In a nation where 95 percent of the land is legally owned by the Crown but historically occupied by First Nations people, Extraction is a poignant response to one of Canada’s most pressing dialogues. Highlighting a dichotomy all too familiar to Canadians (but unbeknownst to most Europeans), Extraction explores the brutal territorial relations between Indigenous people and the federal government of Canada, delving into a centuries-long history of natural-resource harvesting in exchange for meagre tax benefits and reduced land rights for First Nations people. Citing conversations with members of the Athabasca Chipewyan First Nation, Bélanger explains: “It is the struggle and fight of First Nations’ and Indigenous people resisting extraction for the past two to three centuries that has led to this project.”
In 2016, on the eve of Canada’s 150th Anniversary of Confederation, Bélanger argues that the Crown’s role in the ownership of the Canadian landscape has extended beyond the extraction of minerals, creating a realm of power that exceeds the reasonable amount wielded by a national government. At its inauguration in Venice, held during Canada’s Victoria Day weekend, Bélanger ventured that Canada’s 149th year as a nation might be its last as a constitutional monarchy, to which he received mixed reactions from the largely Canadian crowd.

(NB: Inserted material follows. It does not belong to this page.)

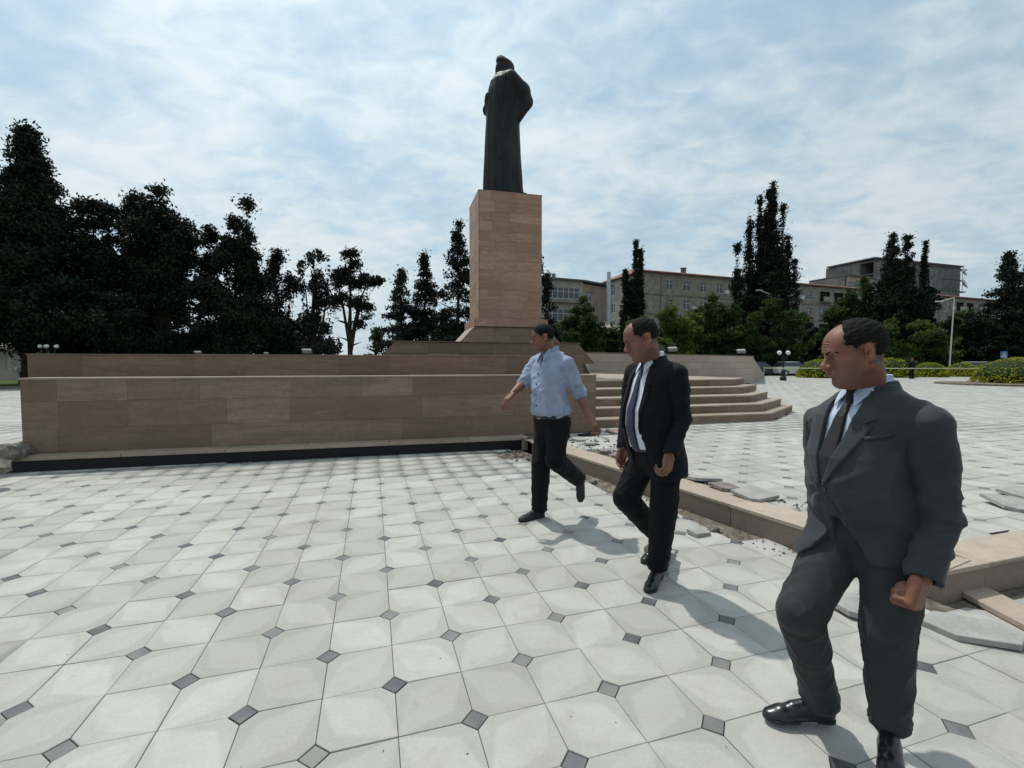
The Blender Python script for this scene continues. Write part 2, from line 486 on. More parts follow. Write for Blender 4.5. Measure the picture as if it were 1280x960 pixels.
# dirt bed laid bare between kerb and slabs
bed = [K0 + K1N * .02 - K1D * .3, KC + K1N * .02, KC + K2D * 6 + K2N * .02, KC + K2D * 6 + K2N * .7, KC + K1N * .95 + K2D * .3, K0 + K1N * 1.1 - K1D * .4]
o = sheet('dirt_bed', bed, ZR - 0.009, M_DIRT, raised, None)
bed2 = [K0 - K1D * .2 - K1N * .5, K0 - K1D * .45, K0 + K1N * .02, KC + K1N * .02, KC + K2D * 6 + K2N * .02, KC + K2D * 6 - K2N * .42, KC - K1N * .40 - K2N * .35]
o = sheet('dirt_bed', bed2, -0.008, M_DIRT, lower, None)
terrain = sheet('terrain', [(-600, -200), (600, -200), (600, 900), (-600, 900)], -0.35, M_DIRT)
road = sheet('road', [Vector((-75, 40)), Vector((-30, 60)), Vector((60, 60)), Vector((75, 44)), Vector((220, 60)), Vector((220, 240)), Vector((-220, 240)), Vector((-220, 30))], ZR - 0.02, M_ASPH)
# ------------------------------------------------------------------ stone
def m_stone(name, c1, c2, band=1.0, rough=0.7, stain=0.5, axis='World'):
    m = Mat(name, rough, 0.35)
    co = m.coord('World'); r = m.rand()
    big = m.noise(co, 1.3, 4, 0.6)
    veins = m.noise(co, 4.0, 7, 0.62, (0.35, 0.35, 2.6), 1.2)
    fine = m.noise(co, 55, 4, 0.7)
    c = m.mix(m.ramp(r, 0, 1), c1, c2)
    c = m.mix(m.math('MULTIPLY', m.ramp(veins, 0.35, 0.7), 0.55 * band), c, tuple(x * 0.66 for x in c1))
    light = m.ramp(m.noise(co, 7.0, 6, 0.6, (0.25, 0.25, 3.4), 0.6), 0.66, 0.74)
    c = m.mix(m.math('MULTIPLY', light, 0.22 * band), c, tuple(min(1, x * 1.7) for x in c2))
    c = m.mix(m.math('MULTIPLY', m.ramp(big, 0.42, 0.72), 0.35 * stain), c, tuple(x * 0.5 for x in c1))
    drip = m.ramp(m.noise(co, 9, 4, 0.6, (2.2, 2.2, 0.12)), 0.60, 0.78)
    mott = m.ramp(m.noise(co, 13, 6, 0.7), 0.38, 0.66)
    c = m.mix(m.math('MULTIPLY', mott, 0.28), c, tuple(x * 0.62 for x in c1))
    c = m.mix(m.math('MULTIPLY', drip, 0.55 * stain), c, tuple(x * 0.55 for x in c1))
    lime = m.ramp(m.noise(co, 6, 4, 0.7, (2.6, 2.6, 0.35), 0, (0, 0, 0.3)), 0.72, 0.80)
    c = m.mix(m.math('MULTIPLY', lime, 0.25 * stain), c, (0.36, 0.33, 0.30))
    c = m.mix(0.18, c, fine, 'OVERLAY')
    m.color(c)
    m.bump(m.math('ADD', fine, m.math('MULTIPLY', veins, 1.5)), 0.35, 0.004)
    return m.m
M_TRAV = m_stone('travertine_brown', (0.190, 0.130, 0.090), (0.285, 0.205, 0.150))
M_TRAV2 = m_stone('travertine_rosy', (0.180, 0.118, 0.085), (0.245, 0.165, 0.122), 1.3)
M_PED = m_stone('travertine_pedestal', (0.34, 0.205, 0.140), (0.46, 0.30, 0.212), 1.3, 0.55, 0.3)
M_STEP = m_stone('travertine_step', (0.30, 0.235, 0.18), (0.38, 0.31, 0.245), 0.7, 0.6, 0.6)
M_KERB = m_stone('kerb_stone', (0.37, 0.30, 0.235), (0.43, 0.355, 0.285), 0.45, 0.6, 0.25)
M_BLACK = plain('ledge_void_shade', (0.012, 0.011, 0.012), 0.6, 0.25)  # near-black puts the shade of the void under the ledge into colour
M_MORTAR = plain('mortar_brown', (0.10, 0.075, 0.055), 0.95, 0.1)

def slab_mesh(name, mat, bev=0.012):
    """unit slab (1 x 1 x 1, front at -y) with slightly eased edges"""
    V = []; b = bev
    for y, i in ((-0.5, b), (-0.5 + 0.06, 0), (0.5, 0)):
        V += [(-.5 + i, y, -.5 + i), (.5 - i, y, -.5 + i), (.5 - i, y, .5 - i), (-.5 + i, y, .5 - i)]
    Fc = [(0, 1, 2, 3)] + [(k * 4 + (i + 1) % 4, k * 4 + i, (k + 1) * 4 + i, (k + 1) * 4 + (i + 1) % 4) for k in (0, 1) for i in range(4)] + [(11, 10, 9, 8)]
    me = py_mesh(name, V, Fc); me.materials.append(mat); return me
_sl = {}
def slab(parent, c, size, rz, mat, name='stone_slab'):
    if mat.name not in _sl: _sl[mat.name] = slab_mesh(name, mat)
    o = link(name, _sl[mat.name], parent)
    o.location = c; o.scale = size; o.rotation_euler = (0, 0, rz)
    return o
def clad(parent, a, b, z0, z1, rows, wid, mat, rng, th=0.03, gap=0.002, jit=0.25, top=None):
    """face of stone slabs from a to b (outside on the right hand when walking a to b)"""
    a = Vector(a[:2]); b = Vector(b[:2]); L = (b - a).length; d = (b - a) / L
    rz = math.atan2(d.y, d.x); nrm = Vector((d.y, -d.x))
    hs = rows if isinstance(rows, list) else [(z1 - z0) / rows] * rows
    z = z0
    for r, h in enumerate(hs):
        s = 0.0; first = wid * (0.35 + 0.6 * rng.random())
        while s < L - 1e-4:
            wd = first if s == 0 else wid * (1 - jit + 2 * jit * rng.random())
            if L - s - wd < wid * 0.35: wd = L - s
            m = s + wd / 2
            off = rng.uniform(-0.0015, 0.0015)
            p = a + d * m + nrm * (th / 2 - 0.004 + off)
            slab(parent, (p.x, p.y, z + h / 2), (wd - gap, th, h - gap), rz, mat)
            s += wd
        z += h
rg = random.Random(11)
def LP(s, n, z=0.0):       # along the podium wall / behind its front line
    p = Vector((0.33, 8.22)) + LDIR * s + LNOR * n
    return Vector((p.x, p.y, z))
# ledge in front of the podium: pale slabs over a plinth coloured black as a shaded void
LD = Vector((0.17, 7.83))
ledge = empty('stone_ledge', (LEDGE.x, LEDGE.y, 0), label='low pale stone ledge over a front blackened for a shaded void along the foot of the long wall', cat='ledge')
mb = MB()
q = lambda s, n: LEDGE + LDIR * s + LNOR * n
def ledge_obj(name, mat, pts, z0, z1, bevel=0.0):
    m = MB(); m.prism([p - LEDGE for p in pts], z0, z1); o = m.build(name, mat, ledge, bevel=bevel); return o
ledge_obj('plinth', M_BLACK, [q(-16, 0.03), q(0, 0.03), q(0, 0.6), q(-16, 0.6)], -0.1, ZR - 0.045)
s = -16.0
while s < -0.01:
    wd = min(1.0 + 0.3 * rg.random(), -s)
    if -s - wd < .4: wd = -s
    ledge_obj('ledge_slab', M_STEP, [q(s + .003, -0.005 + rg.uniform(-.006, .006)), q(s + wd - .003, -0.005 + rg.uniform(-.006, .006)), q(s + wd - .003, 0.62), q(s + .003, 0.62)], ZR - 0.045, ZR + rg.uniform(-.003, .003), 0.003)
    s += wd
ledge_obj('end_block', M_KERB, [q(0.004, -0.02), q(0.10, -0.02), q(0.10, 0.5), q(0.004, 0.5)], -0.02, ZR + .004, 0.004)

# long two-tier podium
WL, WR = -7.36, 1.24
podium = empty('podium_wall', LP(-3, 0, ZR)[:], label='long brown travertine podium wall in two tiers below the statue', cat='wall')
podium.location = (0, 0, 0)
core = MB(); core.prism([LP(WL + .01, 0.01), LP(WR - .01, 0.01), LP(WR - .01, 1.2), LP(WL + .01, 1.2)], 0.02, 1.235)
core.prism([LP(WL - .20, 1.25), LP(WL + 2, 1.25), LP(WL + 2, 3.4), LP(WL - .20, 3.4)], 0.02, 1.234)
core.prism([LP(WL - .20, 0.50), LP(WR - .05, 0.50), LP(WR - .05, 3.4), LP(WL - .20, 3.4)], 1.2355, 1.585)
core.build('core', M_MORTAR, podium)
clad(podium, LP(WL, 0), LP(WR, 0), ZR, 1.235, [0.345, 0.38, 0.31], 1.0, M_TRAV, rg, jit=.3)
clad(podium, LP(WL, 1.2), LP(WL, 0), ZR, 1.235, [0.345, 0.38, 0.31], 0.6, M_TRAV, rg)
clad(podium, LP(WR, 0), LP(WR, 1.2), ZR, 1.235, [0.345, 0.38, 0.31], 0.6, M_TRAV, rg)
clad(podium, LP(WL - .21, 0.49), LP(WR - .05, 0.49), 1.25, 1.585, 1, 1.15, M_TRAV2, rg, jit=.3)
clad(podium, LP(WL - .21, 3.4), LP(WL - .21, 0.49), 1.25, 1.585, 1, 1.1, M_TRAV2, rg)
clad(podium, LP(WR - .05, 0.49), LP(WR - .05, 3.4), 1.25, 1.585, 1, 1.1, M_TRAV2, rg)
def copings(n0, n1, z, s0, s1, mat):
    s = s0
    while s < s1 - .01:
        wd = 0.9 + .5 * rg.random()
        if s1 - s - wd < .4: wd = s1 - s
        m = MB(); o1, o2 = rg.uniform(-.006, .006), rg.uniform(-.006, .006)
        m.prism([LP(s + .003, n0 + o1), LP(s + wd - .003, n0 + o2), LP(s + wd - .003, n1), LP(s + .003, n1)], z, z + .022 + rg.uniform(-.002, .002))
        m.build('coping_slab', mat, podium)
        s += wd
copings(-0.035, 0.5, 1.236, WL - .03, WR + .03, M_STEP)
copings(0.455, 0.9, 1.586, WL - .24, WR - .02, M_TRAV)
copings(0.905, 3.4, 1.586, WL - .24, WR - .02, M_TRAV)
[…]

It is worth noting that Extraction, as with all Canadian Biennale entries, receives a significant portion of its funding from the the Government of Canada. Despite its rejection of the monarchy, Extractionhas forged ahead with its state-funded sponsorship. On the subject, Bélanger says, “the Canada Council for the Arts chose difficult, contested and charged subject matter to represent in Venice, which is a strong indication of the oceanic turn that the Council is taking towards matters of social and environmental justice. This is a level cultural leadership and curatorial audacity that is unprecedented.” Echoing Bélanger’s sentiment during his speech on behalf of the Government of Canada at the pavilion’s inauguration in Venice, Canadian Ambassador to Italy Peter McGovern added: “Under new federal leadership, Canada has a renewed interest in the arts, and in the Venice Biennale.”
Although its subject matter is dense, Extraction ultimately tells the story of a Canada that has grown restless under the burdens of monarchical and capitalist influence. A Canada that has begun to protest the exploitation of its resources and the mistreatment of its First Nations people. A Canada, in the eyes of Bélanger, that has legislated away the sanctity of the land and its historical owners in favour of commercial gain.

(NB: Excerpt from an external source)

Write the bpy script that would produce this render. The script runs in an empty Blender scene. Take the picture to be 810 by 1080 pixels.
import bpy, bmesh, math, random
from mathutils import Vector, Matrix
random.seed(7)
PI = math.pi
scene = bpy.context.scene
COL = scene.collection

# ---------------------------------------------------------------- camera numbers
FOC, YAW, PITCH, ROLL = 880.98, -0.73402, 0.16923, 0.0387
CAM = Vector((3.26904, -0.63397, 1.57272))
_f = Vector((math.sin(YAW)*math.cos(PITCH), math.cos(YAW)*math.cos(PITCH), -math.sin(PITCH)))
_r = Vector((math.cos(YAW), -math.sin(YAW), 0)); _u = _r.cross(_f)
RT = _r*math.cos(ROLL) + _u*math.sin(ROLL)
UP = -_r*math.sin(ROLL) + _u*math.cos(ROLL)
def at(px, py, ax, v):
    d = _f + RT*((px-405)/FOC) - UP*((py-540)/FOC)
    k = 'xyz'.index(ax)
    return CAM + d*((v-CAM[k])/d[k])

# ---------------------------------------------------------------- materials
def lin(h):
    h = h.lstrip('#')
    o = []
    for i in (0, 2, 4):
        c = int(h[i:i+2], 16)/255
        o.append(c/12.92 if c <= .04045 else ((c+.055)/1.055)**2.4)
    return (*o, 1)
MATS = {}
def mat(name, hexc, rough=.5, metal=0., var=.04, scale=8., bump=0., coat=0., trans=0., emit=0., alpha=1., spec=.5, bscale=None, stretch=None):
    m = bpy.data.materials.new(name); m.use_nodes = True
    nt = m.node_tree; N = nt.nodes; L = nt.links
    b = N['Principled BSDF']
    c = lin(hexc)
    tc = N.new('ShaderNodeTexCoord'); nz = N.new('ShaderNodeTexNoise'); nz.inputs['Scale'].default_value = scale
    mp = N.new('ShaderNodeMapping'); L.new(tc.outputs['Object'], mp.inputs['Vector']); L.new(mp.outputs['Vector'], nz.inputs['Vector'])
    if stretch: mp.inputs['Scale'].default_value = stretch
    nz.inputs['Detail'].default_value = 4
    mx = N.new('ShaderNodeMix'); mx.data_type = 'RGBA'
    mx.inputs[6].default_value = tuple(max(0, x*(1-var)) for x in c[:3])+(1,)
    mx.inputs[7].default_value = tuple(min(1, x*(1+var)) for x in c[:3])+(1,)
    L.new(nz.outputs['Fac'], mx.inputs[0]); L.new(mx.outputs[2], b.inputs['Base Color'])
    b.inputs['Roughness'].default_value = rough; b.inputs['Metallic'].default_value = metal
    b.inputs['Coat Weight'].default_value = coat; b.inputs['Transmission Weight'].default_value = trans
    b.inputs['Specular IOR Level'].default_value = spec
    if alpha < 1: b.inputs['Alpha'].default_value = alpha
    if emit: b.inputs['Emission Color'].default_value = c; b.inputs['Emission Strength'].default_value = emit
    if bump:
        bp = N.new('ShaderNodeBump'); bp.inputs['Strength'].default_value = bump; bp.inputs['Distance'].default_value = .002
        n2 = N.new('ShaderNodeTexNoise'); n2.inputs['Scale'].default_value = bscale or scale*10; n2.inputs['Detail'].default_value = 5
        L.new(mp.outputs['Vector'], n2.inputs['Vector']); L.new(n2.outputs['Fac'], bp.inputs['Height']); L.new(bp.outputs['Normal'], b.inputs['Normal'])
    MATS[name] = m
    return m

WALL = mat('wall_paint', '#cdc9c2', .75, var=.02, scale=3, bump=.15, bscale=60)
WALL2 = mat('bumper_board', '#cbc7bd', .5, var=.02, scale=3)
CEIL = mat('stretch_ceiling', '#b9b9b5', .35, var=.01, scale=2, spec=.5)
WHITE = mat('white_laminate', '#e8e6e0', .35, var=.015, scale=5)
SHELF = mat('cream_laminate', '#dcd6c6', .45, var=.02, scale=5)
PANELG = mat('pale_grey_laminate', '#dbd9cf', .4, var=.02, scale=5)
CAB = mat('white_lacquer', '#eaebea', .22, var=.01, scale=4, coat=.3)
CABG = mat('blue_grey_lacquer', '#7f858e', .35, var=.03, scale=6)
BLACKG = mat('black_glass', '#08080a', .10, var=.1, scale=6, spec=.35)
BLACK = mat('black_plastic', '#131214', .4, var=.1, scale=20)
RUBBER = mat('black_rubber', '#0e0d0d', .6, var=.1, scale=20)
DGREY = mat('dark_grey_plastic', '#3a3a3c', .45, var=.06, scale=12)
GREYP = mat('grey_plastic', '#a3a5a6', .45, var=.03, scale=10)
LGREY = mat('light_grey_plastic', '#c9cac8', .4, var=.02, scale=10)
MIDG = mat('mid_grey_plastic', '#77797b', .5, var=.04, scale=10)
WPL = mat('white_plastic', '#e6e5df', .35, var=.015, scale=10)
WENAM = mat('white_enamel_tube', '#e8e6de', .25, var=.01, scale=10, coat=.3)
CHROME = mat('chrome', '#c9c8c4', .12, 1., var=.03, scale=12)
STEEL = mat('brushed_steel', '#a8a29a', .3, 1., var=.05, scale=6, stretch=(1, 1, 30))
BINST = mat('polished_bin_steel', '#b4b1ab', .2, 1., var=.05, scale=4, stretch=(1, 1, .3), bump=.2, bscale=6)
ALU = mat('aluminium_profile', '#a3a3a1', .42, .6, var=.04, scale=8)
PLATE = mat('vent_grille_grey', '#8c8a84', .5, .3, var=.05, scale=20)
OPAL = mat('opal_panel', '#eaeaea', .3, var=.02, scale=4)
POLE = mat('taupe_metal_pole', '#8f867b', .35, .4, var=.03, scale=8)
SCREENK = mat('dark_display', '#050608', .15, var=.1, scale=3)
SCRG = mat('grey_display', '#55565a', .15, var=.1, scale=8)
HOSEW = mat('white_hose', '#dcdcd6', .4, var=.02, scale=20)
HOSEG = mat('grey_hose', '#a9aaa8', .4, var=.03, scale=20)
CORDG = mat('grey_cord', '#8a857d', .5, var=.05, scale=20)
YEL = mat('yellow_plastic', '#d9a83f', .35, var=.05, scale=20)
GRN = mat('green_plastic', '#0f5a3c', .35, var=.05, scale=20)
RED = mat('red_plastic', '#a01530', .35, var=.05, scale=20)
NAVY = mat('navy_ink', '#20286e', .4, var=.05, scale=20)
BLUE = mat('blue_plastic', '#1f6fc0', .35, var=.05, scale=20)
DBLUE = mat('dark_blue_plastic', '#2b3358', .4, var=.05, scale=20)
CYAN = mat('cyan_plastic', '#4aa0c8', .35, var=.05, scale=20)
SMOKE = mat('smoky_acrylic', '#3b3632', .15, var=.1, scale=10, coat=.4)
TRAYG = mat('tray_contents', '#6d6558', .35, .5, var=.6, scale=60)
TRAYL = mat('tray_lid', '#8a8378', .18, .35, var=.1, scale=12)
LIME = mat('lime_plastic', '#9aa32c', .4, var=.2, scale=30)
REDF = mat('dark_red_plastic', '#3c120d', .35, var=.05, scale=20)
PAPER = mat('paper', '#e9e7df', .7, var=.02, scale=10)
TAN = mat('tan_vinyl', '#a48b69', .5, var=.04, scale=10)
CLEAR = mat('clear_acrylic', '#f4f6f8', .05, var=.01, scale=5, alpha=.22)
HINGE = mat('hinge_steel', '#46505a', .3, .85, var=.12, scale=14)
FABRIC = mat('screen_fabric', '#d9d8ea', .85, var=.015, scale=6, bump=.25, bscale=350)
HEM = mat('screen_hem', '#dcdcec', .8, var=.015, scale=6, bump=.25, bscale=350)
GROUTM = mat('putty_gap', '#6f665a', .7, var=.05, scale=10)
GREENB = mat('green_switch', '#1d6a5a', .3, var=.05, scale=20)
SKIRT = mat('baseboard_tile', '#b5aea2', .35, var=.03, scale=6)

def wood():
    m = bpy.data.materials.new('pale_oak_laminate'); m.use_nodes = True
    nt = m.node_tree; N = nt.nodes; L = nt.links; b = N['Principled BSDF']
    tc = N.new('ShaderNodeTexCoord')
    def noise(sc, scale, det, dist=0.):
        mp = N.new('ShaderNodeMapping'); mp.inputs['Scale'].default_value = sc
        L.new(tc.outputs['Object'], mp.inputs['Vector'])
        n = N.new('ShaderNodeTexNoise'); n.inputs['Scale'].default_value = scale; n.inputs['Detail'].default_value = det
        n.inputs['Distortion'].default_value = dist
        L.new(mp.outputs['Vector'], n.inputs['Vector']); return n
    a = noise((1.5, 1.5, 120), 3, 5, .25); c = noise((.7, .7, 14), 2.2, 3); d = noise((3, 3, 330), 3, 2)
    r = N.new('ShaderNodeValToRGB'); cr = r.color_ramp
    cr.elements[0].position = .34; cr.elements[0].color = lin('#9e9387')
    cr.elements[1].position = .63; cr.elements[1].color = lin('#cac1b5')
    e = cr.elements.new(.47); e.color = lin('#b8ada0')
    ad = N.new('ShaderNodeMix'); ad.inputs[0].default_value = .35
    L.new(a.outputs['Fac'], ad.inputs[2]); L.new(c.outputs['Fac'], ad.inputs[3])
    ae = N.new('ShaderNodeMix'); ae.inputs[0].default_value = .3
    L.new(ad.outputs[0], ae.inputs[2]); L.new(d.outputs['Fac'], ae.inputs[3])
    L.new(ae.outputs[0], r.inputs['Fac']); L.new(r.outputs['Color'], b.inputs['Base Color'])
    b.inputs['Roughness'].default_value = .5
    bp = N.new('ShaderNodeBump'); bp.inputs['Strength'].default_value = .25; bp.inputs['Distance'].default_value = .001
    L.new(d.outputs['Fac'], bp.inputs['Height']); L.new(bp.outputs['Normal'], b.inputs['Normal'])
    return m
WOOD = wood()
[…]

The collective message of Extraction is a complex call to action: Canadians should no longer tolerate the continued profit-and-politics-driven extraction of resources nationwide. “The exhibition at the Venice Biennale of Architecture is the beginning of a conversation abroad first, then at home second,” says Bélanger.
For many Canadians, a mainstream group with a distinct lack of interest in confrontation, Extraction is decidedly uncomfortable. But it evokes a jarring, critical, and ultimately necessary response to an issue that is, at its heart, a political commentary on the state of the relationship between the Crown and Canada’s First Nations people. When faced with our national demons, we are forced into a moment of unease and introspection, challenging us to consider our landscape, our resources, and our ancestors. Bélanger’s version of our history may be exactly what Canada needs.